The wider lesson for all marketers is the need for careful balance. On the one hand, a brand prospers from being in market and generating interest and feedback. On the other hand, if the mechanisms are not in place to give buyers new things to try once they are familiar with the product, consumers will quickly move on and copiers will just as quickly move in. To me, this is a critical part of brand strategy that gets overlooked. So much focus these days is put on getting a brand to market or repositioning a brand in market. And we continue to judge success by mentions. Not enough emphasis is placed on infusing dimensions into a brand so that it can change and expand in direct response to market reactions in order to build on success that it has worked so hard to achieve. Not enough weight is given either to the impact that a community can have when they quietly continue to build a brand – unnoticed by the rest of the world – because they have powerful reasons to stay and to commit.

Brands must be iterative because consumers are iterative.

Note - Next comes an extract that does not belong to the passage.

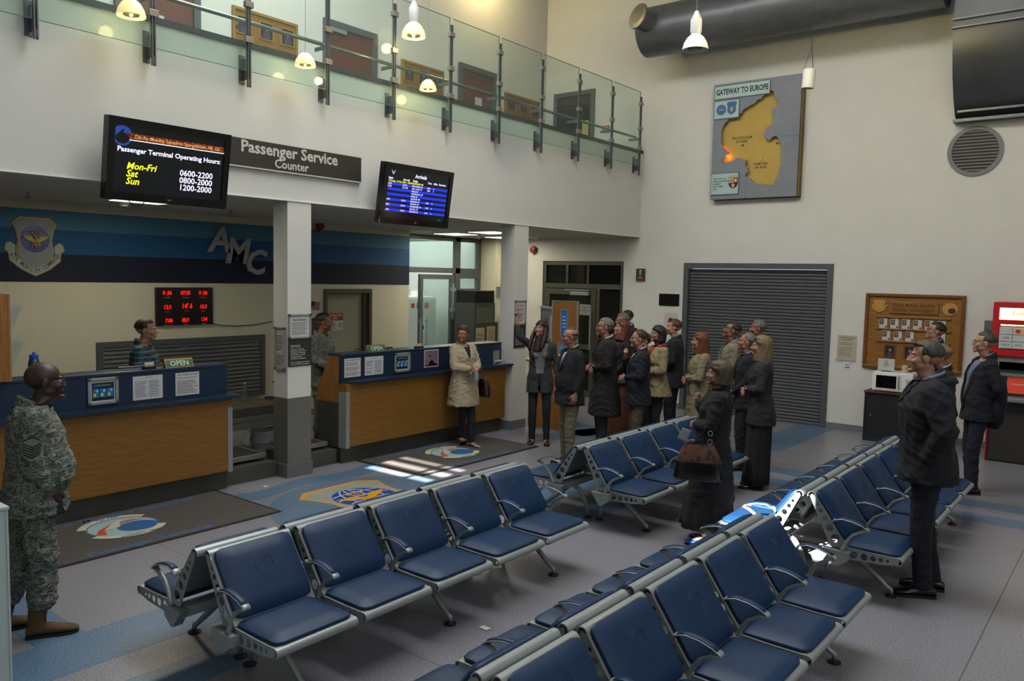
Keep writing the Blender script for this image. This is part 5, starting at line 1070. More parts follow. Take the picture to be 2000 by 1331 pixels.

Some time back, maintaining momentum would simply have required filling up the media schedule. Now, it requires brands not just to continue their marketing but also to find ways to make their products more interesting, their experiences more immersive, their communities more involved and their data more insightful, individualised and actionable. Brands must be iterative because consumers are iterative. Everyone keeps moving on. Today, there’s no such thing as brand maintenance.

Storytelling as gameplay

We tend to think of stories as beginning, middle and end. But markets of course don’t work that way. They are ongoing and volatile. The challenge for brand storytelling it seems to me lies in writing “arcs” for brands that plot where the brand could do in response to what the market does or could do. Think of it as storytelling as gameplay, where the brand has a range of options available which can be played out in response to consumer reaction. Skeptics will argue that such a way of working through the future has too many variations, will be different across markets and takes the ownership for the brand’s direction away from the brand itself. Isn’t that the lesson though from what happened to Pokémon Go? What goes up will come down – and arguably the faster it rises, the quicker it falls as excitement gives way to frustration, disappointment or the next attraction. Revival is possible – that’s the good news – but only by giving customers reasons to come back or never leave.

Increasingly, the brands we create and manage behave like stories and are subject to the constraints (and the opportunities) of fashion. They have timeframes within which they are potent. And they live or die on their ability to stay interesting and keep selling. Unless “next” is ready to run as soon as “now” expires, there’s a real threat that a brand, particularly a brand that has accelerated quickly, will stall.

Updated: This article was originally published in September 2016 and has been updated in August 2018 to include more detail and discussion points. A shorter version of this article was posted elsewhere under the title The End Of Brand Maintenance.